Enver Aysever, bir saate yakın süren ve ilgi ile izlenen söyleşisinde, Çeşme'de olmaktan duyduğu memnuniyeti dile getirerek, "Çeşme'nin aydınlık yüzlü insanları ile birlikte olmaktan memnunum. Travmatik bir durumdan çıkmış insanlar olarak, yeniden birbirimizle yüz yüze, birbirimize sarılarak, fikirlerimizi ve düşüncelerimizi paylaşarak, yeniden birbirimiz anlama sürecine girerek, konuşmaya, anlatmaya devam edeceğiz. Bu tür toplantıların zaman zaman eleştirildiğini duyuyorum. 'Biz bize oturup konuşuyoruz' gibi değerlendirmeler yapılıyor. Buna kesinlikle katılmıyorum. Türkiye'nin aydınlanma serüveninde, içinde bulunduğu bu toplumsal koşullarda, her yaş kuşağından, her gruptan insanın yeniden bir araya gelmesi, birbirlerini anlaması ve yeniden kavuşmasının fevkalade önemli olduğunu düşünüyorum" diye konuştu.
"Türkiye'den Mustafa Kemal'i kaldırırsanız, altından FETÖ çıkar"
Türkiye'nin temel sorununun aydınlanma sürecinin sürdürülememesi olduğunu ifade eden Aysever, "Türkiye açık bir şekilde iflasa doğru gitmekte. Bunun üzerini saray medyası ile örtemezsiniz. Peki bu gerçeğe aydınlar, düşünen insanlar, yurtseverler nasıl bir tavır takınacak? Ben aydın tavrını, özellikle böyle dönemlerde tartışmaktan yanayım. Cumhuriyet'in kurulmasının hemen ardından, iktisadi olarak son derece sıkıntıda olan bir ülke, öte taraftan köylülüğün, ama yoksul bir köylülüğün olduğu bir ülke. Ama yatırımlarını kendince bir yöntemle geliştiriyor. Türkiye Cumhuriyeti'nin özgün başarısını, Mustafa Kemal'in ne anlama geldiğinden bulabiliriz. Eğer Türkiye'den Mustafa Kemal'i kaldırırsanız, altından IŞİD, tarikatlar, cemaatler, FETÖ çıkar. Mustafa Kemal'in simge olarak temsil ettiği şey; aydınlanmacı, ilerici, bilimsel bilgiye, hukukun üstünlüğüne inanan ve eşit yurttaşlık ilkesini Anayasa'sında yer almasını istemektir" şeklinde konuştu.

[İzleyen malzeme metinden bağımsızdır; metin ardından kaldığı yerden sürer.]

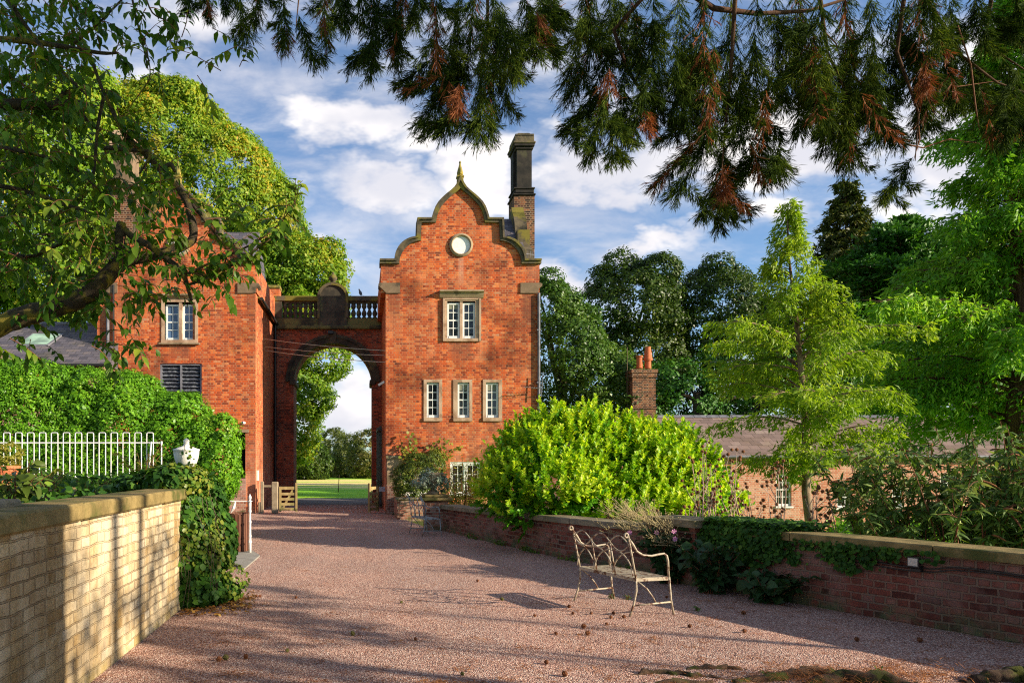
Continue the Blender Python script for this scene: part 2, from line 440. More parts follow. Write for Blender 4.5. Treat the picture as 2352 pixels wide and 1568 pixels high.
# ------------------------------------------------------------------ light, sky, camera
SUN_TRAVEL = Vector((-1.0, 0.42, -0.39)).normalized()
sun_el = math.asin(-SUN_TRAVEL.z)
sd = -SUN_TRAVEL
sl = bpy.data.lights.new('sun', 'SUN'); sl.energy = 5.0; sl.angle = R(0.55); sl.color = (1.0, .86, .66)
so = bpy.data.objects.new('sun', sl); COL.objects.link(so); so.location = (30, -10, 20)
so.rotation_euler = SUN_TRAVEL.to_track_quat('-Z', 'Y').to_euler()

w = bpy.data.worlds.new('World'); S.world = w; w.use_nodes = True
t = NT(w); bg = t.n['Background']
sky = t.n.new('ShaderNodeTexSky'); sky.sky_type = 'NISHITA'; sky.sun_disc = False
sky.sun_elevation = sun_el; sky.sun_rotation = math.atan2(sd.x, sd.y)
sky.air_density = 1.0; sky.dust_density = .4; sky.ozone_density = 2.5
tc = t.n.new('ShaderNodeTexCoord'); g = tc.outputs['Generated']
sx = t.n.new('ShaderNodeSeparateXYZ'); t.l.new(g, sx.inputs[0])
# clouds sit at bearings (x/y, z/y); cloud banks are broken up by layered noise
yy = t.math('MAXIMUM', sx.outputs[1], .05)
cb = t.n.new('ShaderNodeCombineXYZ')
t.l.new(t.math('DIVIDE', sx.outputs[0], yy), cb.inputs[0]); t.l.new(t.math('DIVIDE', sx.outputs[2], yy), cb.inputs[1])
q = cb.outputs[0]
# wind shear: stretch the noise along a shallow diagonal
mp = t.n.new('ShaderNodeMapping'); t.l.new(q, mp.inputs[0]); mp.inputs['Rotation'].default_value = (0, 0, R(28)); mp.inputs['Scale'].default_value = (1.0, 2.6, 1)
mp2 = t.n.new('ShaderNodeMapping'); t.l.new(q, mp2.inputs[0]); mp2.inputs['Rotation'].default_value = (0, 0, R(-8)); mp2.inputs['Scale'].default_value = (1.0, 1.7, 1)
warp = t.vmath('SCALE', t.vmath('SUBTRACT', t.noise(mp2.outputs[0], 5, 5, .6, out='Color'), (.5,.5,.5)), sc=.20)
qw = t.vmath('ADD', q, warp)
BL = [(800,300,170,62,1.0),(700,270,120,40,.7),(930,330,110,60,.8),(1110,370,130,95,1.1),(900,420,170,50,.75),(1020,440,90,40,.6),(560,190,230,110,.45),(450,60,200,90,.55),(300,180,160,90,.4),
      (1350,400,110,75,1.0),(1480,370,130,75,.9),(1440,450,120,45,.7),(1720,330,210,100,.95),(1880,330,170,90,.9),(1700,420,220,50,.6),(2180,330,200,170,.95),(2300,140,200,110,.7),
      (1280,630,130,55,.85),(1480,560,150,32,.7),(1600,520,120,25,.5),(1780,510,120,50,.75),(2060,480,160,50,.7),(780,930,130,75,1.0),(790,840,60,50,.6),(700,560,160,40,.45),(840,620,120,40,.3),(2060,560,90,30,.6),
      (1300,300,60,30,.5),(-300,500,400,200,.8),(3000,500,400,200,.8),(1250,120,220,60,.3),(650,430,140,40,.45)]
cloud = None
for (u, v, ru, rv, a) in BL:
    d = t.vmath('SUBTRACT', qw, ((u-CX)/F, (VH-v)/F, 0))
    d = t.vmath('MULTIPLY', d, (F/ru/1.35, F/rv/1.35, 0))
    r = t.vmath('LENGTH', d)
    b = t.math('MULTIPLY', t.math('SUBTRACT', 1.0, r, clamp=True), a)
    cloud = b if cloud is None else t.math('MAXIMUM', cloud, b)
n1 = t.noise(mp2.outputs[0], 9, 8, .58)
n2 = t.noise(mp.outputs[0], 4.5, 7, .6, .3)
den = t.math('ADD', t.math('MULTIPLY', cloud, 1.5), t.math('MULTIPLY', t.math('SUBTRACT', n1, .5), 1.1))
cum = t.step(den, .08, 1.0)
wisp = t.math('MULTIPLY', t.step(n2, .38, .72), .62)
mask = t.math('MAXIMUM', cum, wisp)
shade = t.step(t.noise(mp2.outputs[0], 6, 4, .5), .38, .68)
ccol = t.mix(shade, (6.4, 6.4, 7.0), (10.4, 9.8, 9.3))
skyc = t.mix(1.0, sky.outputs[0], (.98, 1.24, 1.48), 'MULTIPLY')
skyc = t.mix(.10, skyc, (5, 5.5, 6.5))
fin = t.mix(mask, skyc, ccol)
t.l.new(fin, bg.inputs['Color']); bg.inputs['Strength'].default_value = .062

cam = bpy.data.cameras.new('camera'); co = bpy.data.objects.new('camera', cam); COL.objects.link(co)
co.location = (0, 0, EYE); co.rotation_euler = (R(90), 0, 0)
cam.sensor_width = 36; cam.lens = F/IW*36
cam.shift_x = (IW/2-CX)/IW; cam.shift_y = (VH-IW/2*1787/2680)/IW
cam.clip_end = 3000; cam.clip_start = .05
S.camera = co
S.view_settings.view_transform = 'Standard'; S.view_settings.look = 'None'
S.view_settings.exposure = 1.05; S.view_settings.gamma = 1
S.cycles.max_bounces = 6; S.cycles.transparent_max_bounces = 4; S.cycles.diffuse_bounces = 3; S.cycles.glossy_bounces = 3; S.cycles.transmission_bounces = 3
S.cycles.use_denoising = False
S.cycles.filter_width = 1.15

# ------------------------------------------------------------------ ground
WALL = [(8.9,1.0),(7.5,4.2),(6.22,6.93),(5.2,9.12),(4.35,11.2),(3.62,13.1),(2.9,15.5),(2.2,18.0),(2.05,18.58)]
def smooth(pts, k=6):
    out = []
    for i in range(len(pts)-1):
        p0 = pts[max(i-1,0)]; p1 = pts[i]; p2 = pts[i+1]; p3 = pts[min(i+2,len(pts)-1)]
        for j in range(k):
            s = j/k
            out.append(tuple(.5*((2*b)+(-a+c)*s+(2*a-5*b+4*c-d)*s*s+(-a+3*b-3*c+d)*s**3) for a,b,c,d in zip(p0,p1,p2,p3)))
    out.append(tuple(pts[-1])); return out
WALLS = smooth(WALL)
_wy = [p[1] for p in WALLS]; _wx = [p[0] for p in WALLS]
def wallx(y): return float(np.interp(y, _wy, _wx))
EDGE_Y = [-60, 0.9, 18.0, 19.6, 22.0, 24.5, 33, 40, 80, 400]
def edge(y):
    if y < 1: return 9.0
    if y <= 18: return wallx(y)+.18
    return float(np.interp(y, [18,19.6,24,25,33,42,90,600], [2.35,1.6,1.2,1.6,4,7,20,90]))
# one terrain sheet out to the horizon; the garden east of the wall lies about a metre lower
xs = np.unique(np.concatenate([np.arange(-400,-30,20), np.arange(-30,-2,1.0), np.arange(-2,14,.22), np.arange(14,50,1.5), np.arange(50,401,20)]))
ys = np.unique(np.concatenate([np.arange(-60,0,4), np.arange(0,36,.3), np.arange(36,120,3), np.arange(120,900,30)]))
gx, gy = np.meshgrid(xs, ys)
e = np.array([edge(y) for y in ys])[:, None]
k = np.clip((gx-e)/.35, 0, 1); hz = -.03 - 1.0*k*k*(3-2*k)
hz = hz + .012*np.sin(gx*.7+gy*.3)*k
far = np.clip((gy-90)/100, 0, 1); hz = hz*(1-far) - .03*far
V = np.stack([gx, gy, hz], -1).reshape(-1, 3); nx, ny = len(xs), len(ys)
ii = (np.arange(ny-1)[:, None]*nx + np.arange(nx-1)[None]).ravel()
me = bpy.data.meshes.new('ground'); me.from_pydata(V.tolist(), [], np.stack([ii, ii+1, ii+nx+1, ii+nx], 1).tolist())
m, t, b = newmat('meadow_grass'); p = t.pos()
n = t.noise(p, .25, 5, .6); f = t.noise(p, 8, 5, .7)
c = t.ramp(t.math('ADD', t.math('MULTIPLY', n, .7), t.math('MULTIPLY', f, .3)), [(.3,(.14,.36,.02)),(.5,(.24,.52,.025)),(.65,(.38,.58,.04))])
zz = t.n.new('ShaderNodeSeparateXYZ'); t.l.new(p, zz.inputs[0])
# a mown dry strip of pale hay further out in the field
strip = t.math('MULTIPLY', t.step(zz.outputs[1], 47, 54), t.math('SUBTRACT', 1, t.step(zz.outputs[1], 74, 82)))
c = t.mix(t.math('MULTIPLY', strip, t.step(t.noise(t.vmath('MULTIPLY', p, (.35,1,1)), .35, 5, .6), .34, .54)), c, (.80,.62,.24))
setp(t, b, c, .9, .1, None, t.bump(f, .8, .06))
tag(place(me, 'ground', None, None, m, True), kind='structure')

# gravel drive
m, t, b = newmat('pink_gravel'); p = t.pos()
vo = t.n.new('ShaderNodeTexVoronoi'); t.l.new(p, vo.inputs[0]); vo.inputs['Scale'].default_value = 82
vo2 = t.n.new('ShaderNodeTexVoronoi'); t.l.new(p, vo2.inputs[0]); vo2.inputs['Scale'].default_value = 110
sp = t.n.new('ShaderNodeSeparateColor'); t.l.new(vo.outputs['Color'], sp.inputs[0])
c = t.ramp(sp.outputs[0], [(0,(.20,.10,.085)),(.25,(.48,.27,.225)),(.5,(.70,.44,.345)),(.75,(.80,.55,.43)),(.93,(.88,.72,.60)),(1,(.92,.88,.80))])
d = t.step(vo.outputs['Distance'], .25, .8)
c = t.mix(d, c, (.20,.105,.08), 'MIX')
big = t.noise(t.vmath('MULTIPLY', p, (1,.5,1)), .7, 5, .6)
c = t.mix(t.math('MULTIPLY', t.step(big, .42, .62), .8), c, (1.22,1.14,1.08), 'MULTIPLY')
litter_tint = t.step(t.noise(p, 2.6, 6, .7), .55, .75)  # random patches tinted orange by needle dust
trk = t.noise(t.vmath('MULTIPLY', p, (1.5,.10,1)), 1.0, 3, .5)
c = t.mix(t.math('MULTIPLY', t.step(trk, .42, .62), .40), c, (.80,.76,.74), 'MULTIPLY')
c = t.mix(t.math('MULTIPLY', litter_tint, .7), c, (.88,.62,.42), 'MULTIPLY')
h = t.math('ADD', t.math('MULTIPLY', t.math('SUBTRACT', 1, vo.outputs['Distance']), .8), t.math('MULTIPLY', vo2.outputs['Distance'], .3))
setp(t, b, c, .8, .25, None, t.bump(h, 1.0, .02))
M['gravel'] = m
left = [(-9, y) for y in (33.2, -8)]
rt = [(9.2,-8), (9.1,0.9)] + [(x+.12, y) for x, y in WALLS] + [(1.75,19.4),(1.35,22),(1.1,24.6),(.86,25.2),(.86,33.2)]
poly = left + rt
me = bpy.data.meshes.new('gravel_drive')
me.from_pydata([(x, y, 0.0) for x, y in poly], [], [tuple(range(len(poly)))])
tag(place(me, 'gravel_drive', None, None, m, False), kind='structure')
# tarmac lane beyond the arch
m, t, b = newmat('lane_tarmac'); p = t.pos()
c = t.mix(t.noise(p, 3, 5, .7), (.085,.07,.07), (.18,.15,.15))
setp(t, b, c, .85, .2, None, t.bump(t.noise(p, 60, 3, .7), .5, .01))
mb = MB(); mb.add([(-12,29.5,.004),(12,30.6,.004),(12,36.2,.004),(-12,35.4,.004)], [(0,1,2,3)])
tag(mb.build('lane', m, fix=False), kind='structure')

# raised garden bed behind the left wall
mb = MB(); mb.prism([(-30,-3),(-2.45,-3),(-2.45,9.9),(-3.35,11.4),(-3.35,18.5),(-30,18.5)], 0, 1.22, 'z')
M['soil'] = mottled('garden_soil', (.05,.035,.02), (.10,.075,.04), 5, .95, c3=(.05,.09,.02), s3=1.5, t3=(.42,.6))
tag(mb.build('raised_bed', M['soil']), kind='structure')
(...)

"Yetmez, ama evetçileri asla affetmeyeceğim"
"Yetmez ama evet"çileri asla affetmeyeceğini belirten Aysever, "Bana diyorlar ki; 'kindarsın.' Toplumsal hayatta, sıradan bir insan yanılabilir. Gazeteden yanlış bilgi edinmiştir, yanılabilir. İş yerinde yanlış bilgi edinmiştir, yanılabilir. Ama, toplum önüne çıkıp, televizyonda konuşan, sıfatı akademisyen olan birisi yanılamaz. Milyonları peşine takan bir sanatçı yanılamaz. Bir siyasetçi; 'kandırıldık' diyemez" dedi.
"Hem siyasi, hem iktisadi krizle karşı karşıyayız"
9 günlük bayram tatilinde, insanların tatil beldelerini doldurduklarını hatırlatan Aysever, "Tatilden döndükten sonra okul masrafları, akaryakıt fiyatları, temel gıda, doğalgaz, elektrik fiyatlarındaki artışlar nedeniyle, ceplerindeki para, hem dolar karşısında değer kaybediyor, hem de zamlar nedeniyle eriyor. Bunun adı, açık ve net olarak krizdir. Hem siyasi, hem iktisadi krizle karşı karşıyayız. Ama umutsuzluk, insana yakışan bir durum değildir. Güneş, her gün yeniden doğar. Türkiye'de yaşayan insanlar olarak tarihin zor bir dönemindeyiz. Amerika'da Trump var. Yeniden dünyayı otoriter rejimlere götüren birisi. Türkiye'de de zorlu bir dönemeçten geçtiğimizi biliyoruz. Ancak sorumluluklarımızdan kaçmak insana yakışmaz. Düşünen, hayatı anlamaya çalışan, duyumsayan insan, bunlardan vazgeçemez. O yüzden iyi bildiğimizi yapmaya devam etmek mecburiyetindeyiz" diye konuştu.
Enver Aysever, söyleşisini tamamlamasının ardından, CHP İzmir Milletvekili Bedri Serter ve Çeşme Belediye Başkanı Muhittin Dalgıç ile bir süre sohbet etti. Söyleşiyi ilgi ile izleyen vatandaşların Aysever ile hatıra fotoğrafı çektirmelerinin ardından 1. Çiftlik Festivali sona erdi.